> _WHAT IS REQUIRED_
The records below should be written out again, exactly.

• • •

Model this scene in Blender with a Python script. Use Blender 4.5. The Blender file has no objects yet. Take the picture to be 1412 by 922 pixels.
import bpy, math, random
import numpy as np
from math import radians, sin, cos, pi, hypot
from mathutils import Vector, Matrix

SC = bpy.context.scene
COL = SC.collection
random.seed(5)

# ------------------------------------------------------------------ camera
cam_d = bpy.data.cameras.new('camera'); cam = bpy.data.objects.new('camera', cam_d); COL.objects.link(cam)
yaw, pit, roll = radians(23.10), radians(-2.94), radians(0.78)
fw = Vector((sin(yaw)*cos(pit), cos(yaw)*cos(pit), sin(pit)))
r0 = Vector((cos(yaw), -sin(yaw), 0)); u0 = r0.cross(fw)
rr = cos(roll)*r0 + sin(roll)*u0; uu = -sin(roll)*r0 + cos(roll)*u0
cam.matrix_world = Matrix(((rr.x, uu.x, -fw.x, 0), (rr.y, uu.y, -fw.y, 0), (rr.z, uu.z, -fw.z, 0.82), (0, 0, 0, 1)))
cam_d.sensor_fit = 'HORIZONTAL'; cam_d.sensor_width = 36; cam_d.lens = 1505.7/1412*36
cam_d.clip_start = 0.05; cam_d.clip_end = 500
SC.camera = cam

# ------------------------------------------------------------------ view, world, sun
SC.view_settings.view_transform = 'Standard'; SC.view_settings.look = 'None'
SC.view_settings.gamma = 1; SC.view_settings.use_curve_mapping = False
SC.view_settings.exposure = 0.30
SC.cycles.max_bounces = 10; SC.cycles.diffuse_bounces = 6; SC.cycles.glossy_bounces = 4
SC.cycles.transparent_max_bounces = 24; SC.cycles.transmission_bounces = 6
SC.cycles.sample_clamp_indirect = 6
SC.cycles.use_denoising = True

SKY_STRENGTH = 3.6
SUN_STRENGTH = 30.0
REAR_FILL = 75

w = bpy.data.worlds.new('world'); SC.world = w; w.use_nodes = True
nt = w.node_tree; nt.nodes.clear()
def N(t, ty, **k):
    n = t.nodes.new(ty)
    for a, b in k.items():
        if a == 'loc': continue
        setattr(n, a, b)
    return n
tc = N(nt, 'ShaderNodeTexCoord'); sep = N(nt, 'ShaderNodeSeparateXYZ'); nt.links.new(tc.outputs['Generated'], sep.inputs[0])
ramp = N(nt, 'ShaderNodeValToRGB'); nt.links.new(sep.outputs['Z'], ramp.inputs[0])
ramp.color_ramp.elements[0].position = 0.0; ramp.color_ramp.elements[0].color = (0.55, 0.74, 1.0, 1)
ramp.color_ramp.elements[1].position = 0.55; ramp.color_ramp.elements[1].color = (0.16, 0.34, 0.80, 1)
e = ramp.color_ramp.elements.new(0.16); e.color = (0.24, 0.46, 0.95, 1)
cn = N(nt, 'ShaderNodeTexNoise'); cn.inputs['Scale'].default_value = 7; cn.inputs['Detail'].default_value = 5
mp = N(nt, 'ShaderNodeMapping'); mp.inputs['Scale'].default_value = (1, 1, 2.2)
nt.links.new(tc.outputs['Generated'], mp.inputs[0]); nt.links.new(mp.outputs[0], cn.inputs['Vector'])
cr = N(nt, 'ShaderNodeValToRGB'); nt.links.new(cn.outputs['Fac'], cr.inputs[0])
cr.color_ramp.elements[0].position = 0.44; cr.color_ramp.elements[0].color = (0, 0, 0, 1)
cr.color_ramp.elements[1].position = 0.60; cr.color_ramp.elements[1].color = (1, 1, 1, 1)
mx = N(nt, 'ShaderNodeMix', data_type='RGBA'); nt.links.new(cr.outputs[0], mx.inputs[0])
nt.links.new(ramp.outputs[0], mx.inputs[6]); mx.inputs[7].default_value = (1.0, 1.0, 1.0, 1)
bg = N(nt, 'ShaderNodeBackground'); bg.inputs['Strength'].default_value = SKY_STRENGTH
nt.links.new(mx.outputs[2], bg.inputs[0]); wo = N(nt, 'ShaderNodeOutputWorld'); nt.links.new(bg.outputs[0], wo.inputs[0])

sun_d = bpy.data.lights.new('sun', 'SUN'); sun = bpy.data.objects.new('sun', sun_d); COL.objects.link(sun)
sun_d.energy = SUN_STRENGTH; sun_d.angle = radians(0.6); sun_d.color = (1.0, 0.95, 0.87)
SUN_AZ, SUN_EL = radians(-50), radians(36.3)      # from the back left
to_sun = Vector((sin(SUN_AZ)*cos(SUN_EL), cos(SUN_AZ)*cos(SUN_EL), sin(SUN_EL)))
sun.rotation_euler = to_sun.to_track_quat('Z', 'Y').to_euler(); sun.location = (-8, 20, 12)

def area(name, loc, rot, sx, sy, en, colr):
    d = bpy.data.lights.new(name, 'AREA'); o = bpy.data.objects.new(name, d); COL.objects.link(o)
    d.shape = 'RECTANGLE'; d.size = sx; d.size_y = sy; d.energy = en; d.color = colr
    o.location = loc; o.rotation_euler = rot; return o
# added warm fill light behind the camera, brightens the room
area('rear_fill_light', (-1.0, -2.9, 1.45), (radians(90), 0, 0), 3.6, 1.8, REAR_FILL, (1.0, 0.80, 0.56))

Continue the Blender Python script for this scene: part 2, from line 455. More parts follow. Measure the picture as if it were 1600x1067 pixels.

• • •

> _ANSWER TO THIS EXERCISE_
Model this scene in Blender with a Python script. Use Blender 4.5. The Blender file has no objects yet. Take the picture to be 1412 by 922 pixels.
import bpy, math, random
import numpy as np
from math import radians, sin, cos, pi, hypot
from mathutils import Vector, Matrix

SC = bpy.context.scene
COL = SC.collection
random.seed(5)

# ------------------------------------------------------------------ camera
cam_d = bpy.data.cameras.new('camera'); cam = bpy.data.objects.new('camera', cam_d); COL.objects.link(cam)
yaw, pit, roll = radians(23.10), radians(-2.94), radians(0.78)
fw = Vector((sin(yaw)*cos(pit), cos(yaw)*cos(pit), sin(pit)))
r0 = Vector((cos(yaw), -sin(yaw), 0)); u0 = r0.cross(fw)
rr = cos(roll)*r0 + sin(roll)*u0; uu = -sin(roll)*r0 + cos(roll)*u0
cam.matrix_world = Matrix(((rr.x, uu.x, -fw.x, 0), (rr.y, uu.y, -fw.y, 0), (rr.z, uu.z, -fw.z, 0.82), (0, 0, 0, 1)))
cam_d.sensor_fit = 'HORIZONTAL'; cam_d.sensor_width = 36; cam_d.lens = 1505.7/1412*36
cam_d.clip_start = 0.05; cam_d.clip_end = 500
SC.camera = cam

# ------------------------------------------------------------------ view, world, sun
SC.view_settings.view_transform = 'Standard'; SC.view_settings.look = 'None'
SC.view_settings.gamma = 1; SC.view_settings.use_curve_mapping = False
SC.view_settings.exposure = 0.30
SC.cycles.max_bounces = 10; SC.cycles.diffuse_bounces = 6; SC.cycles.glossy_bounces = 4
SC.cycles.transparent_max_bounces = 24; SC.cycles.transmission_bounces = 6
SC.cycles.sample_clamp_indirect = 6
SC.cycles.use_denoising = True

SKY_STRENGTH = 3.6
SUN_STRENGTH = 30.0
REAR_FILL = 75

w = bpy.data.worlds.new('world'); SC.world = w; w.use_nodes = True
nt = w.node_tree; nt.nodes.clear()
def N(t, ty, **k):
    n = t.nodes.new(ty)
    for a, b in k.items():
        if a == 'loc': continue
        setattr(n, a, b)
    return n
tc = N(nt, 'ShaderNodeTexCoord'); sep = N(nt, 'ShaderNodeSeparateXYZ'); nt.links.new(tc.outputs['Generated'], sep.inputs[0])
ramp = N(nt, 'ShaderNodeValToRGB'); nt.links.new(sep.outputs['Z'], ramp.inputs[0])
ramp.color_ramp.elements[0].position = 0.0; ramp.color_ramp.elements[0].color = (0.55, 0.74, 1.0, 1)
ramp.color_ramp.elements[1].position = 0.55; ramp.color_ramp.elements[1].color = (0.16, 0.34, 0.80, 1)
e = ramp.color_ramp.elements.new(0.16); e.color = (0.24, 0.46, 0.95, 1)
cn = N(nt, 'ShaderNodeTexNoise'); cn.inputs['Scale'].default_value = 7; cn.inputs['Detail'].default_value = 5
mp = N(nt, 'ShaderNodeMapping'); mp.inputs['Scale'].default_value = (1, 1, 2.2)
nt.links.new(tc.outputs['Generated'], mp.inputs[0]); nt.links.new(mp.outputs[0], cn.inputs['Vector'])
cr = N(nt, 'ShaderNodeValToRGB'); nt.links.new(cn.outputs['Fac'], cr.inputs[0])
cr.color_ramp.elements[0].position = 0.44; cr.color_ramp.elements[0].color = (0, 0, 0, 1)
cr.color_ramp.elements[1].position = 0.60; cr.color_ramp.elements[1].color = (1, 1, 1, 1)
mx = N(nt, 'ShaderNodeMix', data_type='RGBA'); nt.links.new(cr.outputs[0], mx.inputs[0])
nt.links.new(ramp.outputs[0], mx.inputs[6]); mx.inputs[7].default_value = (1.0, 1.0, 1.0, 1)
bg = N(nt, 'ShaderNodeBackground'); bg.inputs['Strength'].default_value = SKY_STRENGTH
nt.links.new(mx.outputs[2], bg.inputs[0]); wo = N(nt, 'ShaderNodeOutputWorld'); nt.links.new(bg.outputs[0], wo.inputs[0])

sun_d = bpy.data.lights.new('sun', 'SUN'); sun = bpy.data.objects.new('sun', sun_d); COL.objects.link(sun)
sun_d.energy = SUN_STRENGTH; sun_d.angle = radians(0.6); sun_d.color = (1.0, 0.95, 0.87)
SUN_AZ, SUN_EL = radians(-50), radians(36.3)      # from the back left
to_sun = Vector((sin(SUN_AZ)*cos(SUN_EL), cos(SUN_AZ)*cos(SUN_EL), sin(SUN_EL)))
sun.rotation_euler = to_sun.to_track_quat('Z', 'Y').to_euler(); sun.location = (-8, 20, 12)

def area(name, loc, rot, sx, sy, en, colr):
    d = bpy.data.lights.new(name, 'AREA'); o = bpy.data.objects.new(name, d); COL.objects.link(o)
    d.shape = 'RECTANGLE'; d.size = sx; d.size_y = sy; d.energy = en; d.color = colr
    o.location = loc; o.rotation_euler = rot; return o
# added warm fill light behind the camera, brightens the room
area('rear_fill_light', (-1.0, -2.9, 1.45), (radians(90), 0, 0), 3.6, 1.8, REAR_FILL, (1.0, 0.80, 0.56))

Continue the Blender Python script for this scene: part 2, from line 455. More parts follow. Measure the picture as if it were 1600x1067 pixels.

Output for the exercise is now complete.